Sunday, May 1, 2011

Family

I've had a couple of sleepless nights. Tonight is one. Lately, i've been feeling the other writer side of me pleading to be heard; the one that speaks less in riddles, who is confident with what she has to say and less afraid of misleading others and of what others might think.

So i decided, for once, why not speak directly? Thus here i am typing away and i wanna try put these muddled thoughts of mine in words.


I need to speak my piece of mind on family. Touchy feely subject. One we avoid but is actually what we critically need to speak of. So many problems and so many solutions spring from the closest people in our lives, whether we like it or not; our families.


Here is what i want to share; what i've experienced, observed and felt.

Three years ago, i started going back to church and despite all sorts of circumstances, my love for God and for the Holy Church grew.

In retrospect, i had failed to realise a danger then.

I was like a child, discovering that the world had so many things to offer. In a messed up world, suddenly i came to know a God who is all goodness and who is ever perfect.


What happened? I threw myself into that.
Now, don't get me wrong. There is nothing more beautiful, important and comforting than to fall into the arms of a loving Father in Heaven.

What i did not realise is that, whilst i gave all my energy, thoughts and time to being as involved as possible in church, little did i realise that i was pushing away more and more the greatest gift God could give a person; family. And community. People i cared about.

I think it's a form of escape, to run to Perfection, to avoid all imperfections life had to offer. All i wanted to do was live in that secret hide-out.

Then, along the way, as i came to a certain point in my life, it suddenly hit me right in the face that in my discovery of a Perfect God, i must come to terms with the imperfections in the family and community life He wants me to have. My journey towards perfection cannot be travelled alone. It should not be. How crazy it was to have preferred being all alone all the time.

It has to echo the words Fr. once spoke, "our relationship cannot just be vertical, but also horizontal."

We all have our own ideas of how a family should be. I know i do. There are still days where i find myself wishing that my family were like this, or like that.

But that all matters not. Being home, it breaks my heart whenever i catch a glimpse or a flicker or pain in the eyes of some people. It makes me wonder if i were the only one who saw it. It makes me wonder if i had imagined that being there. It makes me wonder if it were a gift or curse. It makes me wonder how we can sometimes be so good at seeing that in the eyes of strangers but how we are most blinded when we look into the eyes of those closest to us.

What unreasonable expectations we sometimes throw onto the backs of our loved ones in belief that we are doing them good. How we form in the back of our minds what each and every member is supposed to be.

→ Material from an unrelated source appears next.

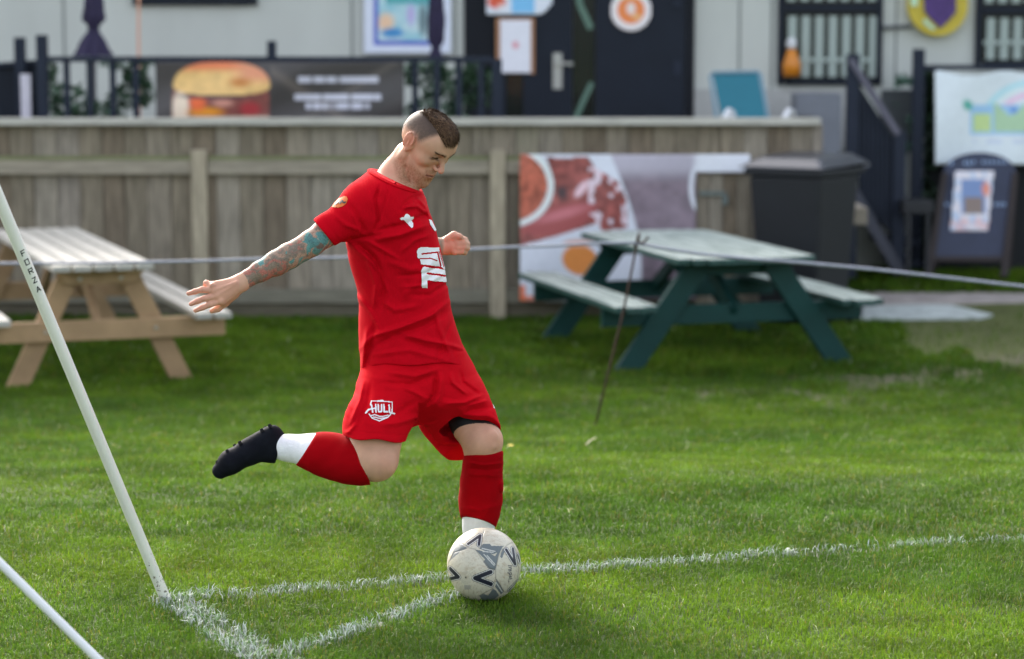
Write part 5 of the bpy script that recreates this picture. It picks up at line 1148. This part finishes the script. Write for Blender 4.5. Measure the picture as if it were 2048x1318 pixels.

Parents, it's time to see that you're driving kids up the wall. Let children be children.
And children, it's time to see that whatever insane ways your parents enforce upon you, perhaps that is the only way they know how to love..

I'm sorry
should my words have sliced your soul
Or my deeds too bold and cold.

I'm sorry
that i cannot let go
Sorry if i'd failed to learn
not to give up on you so.

I'm sorry
if i were here when i should
and there when i shouldn't.

I'm sorry
if my tears were disturbance to you
Or my laughter somewhat out of tune.

I'm sorry i may love wrong
or sorry
that i may have loved selfishly.

I'm sorry
that these imperfections
are the only ways i know
to love and show i care about you
very much so.


It's crazy.

I do not know if this speaks for others or if it were just me.
But on this Feast Day of Divine Mercy, let us just bear in mind that we're loved for who we are (though who i am sometimes i do not know) and who we love. And not at all what we accomplished or failed to do.